Finn Cohen’s interview with Randall Sullivan [“Reason to Believe,” April 2025] called to mind when I used to work for my cousin. We got along, but one day after work I was talking to a friend with whom I’d just been on a kind of spiritual retreat, and our conversation naturally turned to God—a central part of our practice. I used the word God maybe twenty-five times. Unbeknownst to me, my cousin Joel was on the other side of the office divider, and that word drives him crazy.
After I hung up, Joel said, “God, God, God! Do you really believe in God?”
I said no.
Joel smiled as if to say he knew I’d been faking all along.
After a moment I added, “I know God.”
Joel asked what I meant. I asked him what two and two makes. He said four. Then I asked, “Do you believe that, or do you know it?”
“I know it,” he said.
“Well, I know God.”
I appreciate why people are atheists or agnostics: We need facts or experiences on which to base our understanding and beliefs, and these people simply haven’t seen proof. I, on the other hand, have seen much.
I was perusing magazines at a bookstore in Durham, North Carolina, when I picked up yours. Though I live a mere thirty-five minutes from your offices, I’d never heard of The Sun. (This remains yet another great reason to walk the aisles of bookstores and pick up physical copies of things.) I purchased a copy and went home to the comfort of my living room.
Finn Cohen’s interview with Randall Sullivan struck both chords and nerves. Like Sullivan, I, too, spent time in Bosnia. I was no journalist. I was a soldier. It was not a happy time or a happy place for me. I won’t labor your spirit with the details.
Unlike Sullivan, I was not moved to faith by my experience there. I saw evil up close, and I saw it manifest in people. It seemed so thick in the air that one might be tempted to hold one’s breath, even till death.
What did capture me was the tenderness and bravery of people in the middle of it all. We stood guard over a group of Easter celebrants once, and, even though they knew it made them vulnerable to attack, they couldn’t restrain themselves from celebrating the Resurrection. I remember thinking, If I ever have their faith, it will not live in the shadows.
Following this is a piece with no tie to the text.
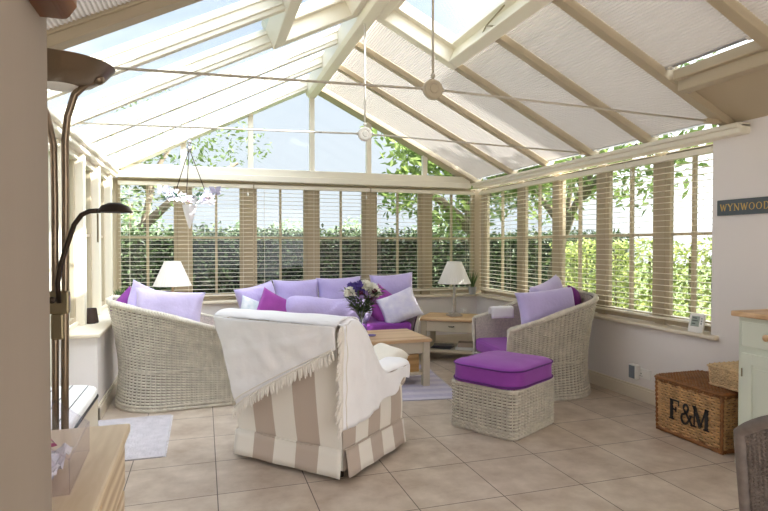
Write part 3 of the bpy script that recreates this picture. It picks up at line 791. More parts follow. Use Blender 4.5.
# cushion: flat sided slab with a domed top, piping top and bottom
Sc, _ = rectS(.312, .278, .13, .125)
b = MB(); prof = [(0, .0), (.012, .0), (.006, .03), (.004, .09), (.012, .122), (-.02, .138), (-.08, .152), (-.15, .158), (-.21, .160)]
rings = []; n = 72
vs = []
for (o_, z) in prof:
    for i in range(n):
        P, Nn = Sc(i/n, 0)
        if o_ < -.05:
            k = 1+o_/.278; q = Vector((P.x*k, P.y*k, z))
        else: q = P+Nn*o_; q.z = z
        q.z += .004*noise.noise(q*9); vs.append(q)
fs = [(j*n+i, j*n+(i+1) % n, (j+1)*n+(i+1) % n, (j+1)*n+i) for j in range(len(prof)-1) for i in range(n)]
fs.append(tuple(range((len(prof)-1)*n, len(prof)*n))); fs.append(tuple(range(n))[::-1])
b.add(vs, fs)
cu = b.build('seat_cushion', M['purple'], ot, smooth=True); cu.location = (0, 0, .352)
b = MB()
for z in (.012, .122): b.tube([Sc(i/n, 0)[0]+Sc(i/n, 0)[1]*.013+Vector((0, 0, z)) for i in range(n)], .006, 6, closed=True)
b.build('piping', M['purple_dk'], cu, smooth=True)

# ------------------------------------------------------------------ striped armchair with throw
ang = math.atan2(-.613, .558)
A = Vector((.198, 3.73, 0)); Bc = Vector((.756, 3.117, 0))
sc_ = thing('striped_armchair', 'cream and taupe striped armchair seen from behind', 'armchair', (A+Bc)/2, ang)
HW = .41
sx, sy = M['stripe_x'], M['stripe_y']
# local frame: x along the back (towards the viewer's right), y into the chair
b = MB()
# back panel: slightly raked and bulging
def backface(u, v):
    x = (u*2-1)*(HW-.015+.035*v); z = .05+v*.82
    y = .02-.10*v-.02*math.sin(PI*u)*math.sin(PI*min(1, v*1.1))
    return Vector((x, y, z))
b.grid(backface, 16, 16)
b.build('back_panel', sx, sc_, smooth=True)
b = MB()
def backtop(u, v):
    x = (u*2-1)*(HW+.02); a = v*PI
    y = -.08+.10*(1-math.cos(a)); z = .87+.045*math.sin(a)
    return Vector((x, y, z))
b.grid(backtop, 16, 8); 
b.grid(lambda u, v: Vector(((u*2-1)*(HW-.08), .12+.06*(1-v), .45+.42*v)), 8, 8)
b.build('backrest', sx, sc_, smooth=True)
def arm_top(y):
    return .50+.37*(1-sm(.03, .40, y))
for s in (-1, 1):
    b = MB()
    def side(u, v):
        y = -.07*v*(1-u)+u*.70; zt = arm_top(y)
        x = s*(HW-.012+.03*v*(1-u)+.02*math.sin(PI*v)*u)
        return Vector((x, y+.02*(1-u), .05+v*(zt-.05)))
    b.grid(side, 16, 10)
    def roll(u, v):
        y = -.05+u*.75; zt = arm_top(y); a = v*PI*1.25-.25*PI
        return Vector((s*(HW-.055+.092*math.cos(a))-.015*(1-s)/2*0, y, zt-.03+.07*math.sin(a)))
    b.grid(roll, 16, 8)
    b.grid(lambda u, v: Vector((s*(HW-.15), .05+u*.65, .42+v*(arm_top(.05+u*.65)-.44))), 10, 4)
    b.build('arm', sy, sc_, smooth=True)
    # rolled arm front
    b = MB(); bb = MB(); bb.lathe([(.002, 0), (.07, 0), (.085, .012), (.085, .04), (.07, .05), (.002, .05)], 20)
    b.add([(x+s*(HW-.06), yy2+.68, zz+.46) for x, zz, yy2 in bb.v], [f[::-1] for f in bb.f]); b.build('arm_front', sx, sc_, smooth=True)
b = MB(); b.box(-HW+.02, HW-.02, .02, .70, .05, .36); b.build('base', sy, sc_)
b = MB(); b.box(-HW+.15, HW-.15, .14, .74, .36, .47); b.build('seat_cushion', sx, sc_, bevel=.04)
# skirt with kick pleats
def skirt(p0, p1, nrm, m, name='skirt'):
    b = MB(); p0 = Vector(p0); p1 = Vector(p1); nrm = Vector(nrm)
    def fn(u, v): return p0.lerp(p1, u)+nrm*(.012+.022*(1-v)+.004*math.sin(u*19)*(1-v))+Vector((0, 0, .025+v*.15))
    b.grid(fn, 24, 4); b.build(name, m, sc_, smooth=True, solid=.006)
skirt((-HW, 0, 0), (HW-.002, 0, 0), (0, -1, 0), sx); skirt((HW, .01, 0), (HW, .70, 0), (1, 0, 0), sy)
skirt((-HW, .70, 0), (-HW, .01, 0), (-1, 0, 0), sy); skirt((HW, .71, 0), (-HW, .71, 0), (0, 1, 0), sx)
b = MB(); b.tube([backface(u/16, (.175-.05)/.82)+Vector((0, -.008, 0)) for u in range(17)], .006, 6)
b.tube([Vector((HW+.006, .01+.69*u/16, .177)) for u in range(17)], .006, 6); b.build('piping', sx, sc_, smooth=True)
for x in (-HW+.06, HW-.06):
    for y in (.06, .64): b = MB(); b.lathe([(.018, 0), (.022, .05)], 10, (x, y, 0)); b.build('foot', M['dark_metal'], sc_)

# the throw: back flap, cap over the top rail, flap over the near arm (one cloth, local frame of the chair)
th = thing('throw_blanket', 'white fringed throw draped over the striped armchair', 'throw', (A+Bc)/2, ang)
b = MB()
def fold(p, k=1.0): return .010*k*noise.noise(Vector((p.x*9, p.z*3, p.y*6)))+.005*k*noise.noise(Vector((p.x*22, p.z*9, p.y*20)))
XT = HW+.045
def bflap(u, v):
    # u 0..1 from far-left to the near corner; v 0 at hem .. 1 at the top rail
    tipx = -.335; xt = -XT-.03+(2*XT+.02)*u
    ht = .34+.44*max(0, (u-.06))**.92/(.94**.92) if u > .06 else .34+(.06-u)*5.5
    z = ht+(.905-ht)*v
    x = xt+(.08*(1-v)*(1-u))
    fr = (z-.05)/.82
    y = .02-.10*fr-.03-.02*math.sin(PI*u)-.012
    p = Vector((x, y, z)); p.y -= abs(fold(p, 1.6))+.016*max(0, noise.noise(Vector((x*5+z*1.5, 2, z*.8))))*(1-v*.7)+.010*math.sin(x*16+z*5)**2*(1-v)**.5+.022*max(0, noise.noise(Vector((x*6+z*7, 5, (z-x)*2.2))))*math.sin(PI*min(1, v+.08))+.012*max(0, noise.noise(Vector((x*3-z*11, 9, z*3)))); return p
def bcap(u, v):
    x = -XT-.03+(2*XT+.02)*u; a = v*PI
    y = -.105+.115*(1-math.cos(a)); z = .905+.035*math.sin(a)+.008*noise.noise(Vector((x*7, v*2, 1)))-.03*sm(.85, 1, u)*0
    return Vector((x, y-.012, z))
def bfront(u, v):
    x = -XT-.03+(2*XT+.02)*u
    return Vector((x*(1-.12*v), .113+.08*v, .905-.38*v+.012*noise.noise(Vector((x*8, v*5, 4)))))
NU = 40
b.grid(bflap, NU, 26); b.grid(bcap, NU, 10); b.grid(bfront, NU, 10)
# near side flap
def ztop(y): return arm_top(y)+.055-.03*sm(.0, .1, y)*0
def zhem(y):
    ks = [(-.2, .33), (.0, .33), (.28, .365), (.45, .43), (.60, .47), (.9, .49)]
    for (a, p), (c, q) in zip(ks, ks[1:]):
        if y <= c: return p+(q-p)*(y-a)/(c-a)+.014*math.sin(y*24)*sm(.1, .4, y)
    return .49
def sflap(u, v):
    y = -.10+u*.78; zt = ztop(max(0, y)) if y > -.02 else .925-.02
    zh = zhem(y); z = zh+(zt-zh)*v
    x = HW+.058+.012*u+.012*math.sin(y*17+1.1*v)*(1-v)**.6*(.4+u)
    p = Vector((x, y, z)); p.x += abs(fold(p, 2.4))+.022*max(0, noise.noise(Vector((y*8+z*3, 3, z*2-y))))*(1-v*.6); return p
def stop_(u, v):
    y = -.10+u*.78; zt = ztop(max(0, y)) if y > -.02 else .925-.02
    a = v*PI; r_ = .10
    x = HW+.058+.012*u-r_*(1-math.cos(a)); z = zt+.04*math.sin(a)*(.35+.65*sm(.0, .3, y))
    return Vector((x, y, z+.010*noise.noise(Vector((y*12, v*3, 8)))))
def sin_(u, v):
    y = .15+u*.53; zt = ztop(max(0, y)) if y > -.02 else .925-.02
    return Vector((HW+.058+.012*u-.20-.04*v, y, max(.48, zt-(zt-.47)*v)))
b.grid(sflap, 36, 22); b.grid(stop_, 36, 10); b.grid(sin_, 36, 6)
import bmesh
to = b.build('throw_cloth', M['throw'], th, smooth=True, solid=.006)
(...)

I’ve read the interview three times. Thoughts and emotions abound. For now, let me just say thank you. I wish you grace and peace from God the Father and Jesus the Son.
I volunteer as a writing coach for a group that meets at Backstreet Community Arts in Georgia, whose mission is to provide anyone who walks through the door materials and space to make art. Most who come have been sent there by drug court, family court, the VA, et cetera, to work out their community service through self-expression.
Whenever I finish an issue of The Sun, I take it to Backstreet. When newcomers are unsure what they want to write, I advise them to browse an issue, particularly Readers Write, and to write on the topics they find. They’re not there to craft some perfect thing, I say—just to start putting pen to paper. I give them a notebook, set a timer, and let them go. Once the timer goes off, they already have ideas about what they want to say.
The Sun is an amazing resource for people who are trying to find a way to express themselves—and to change their lives.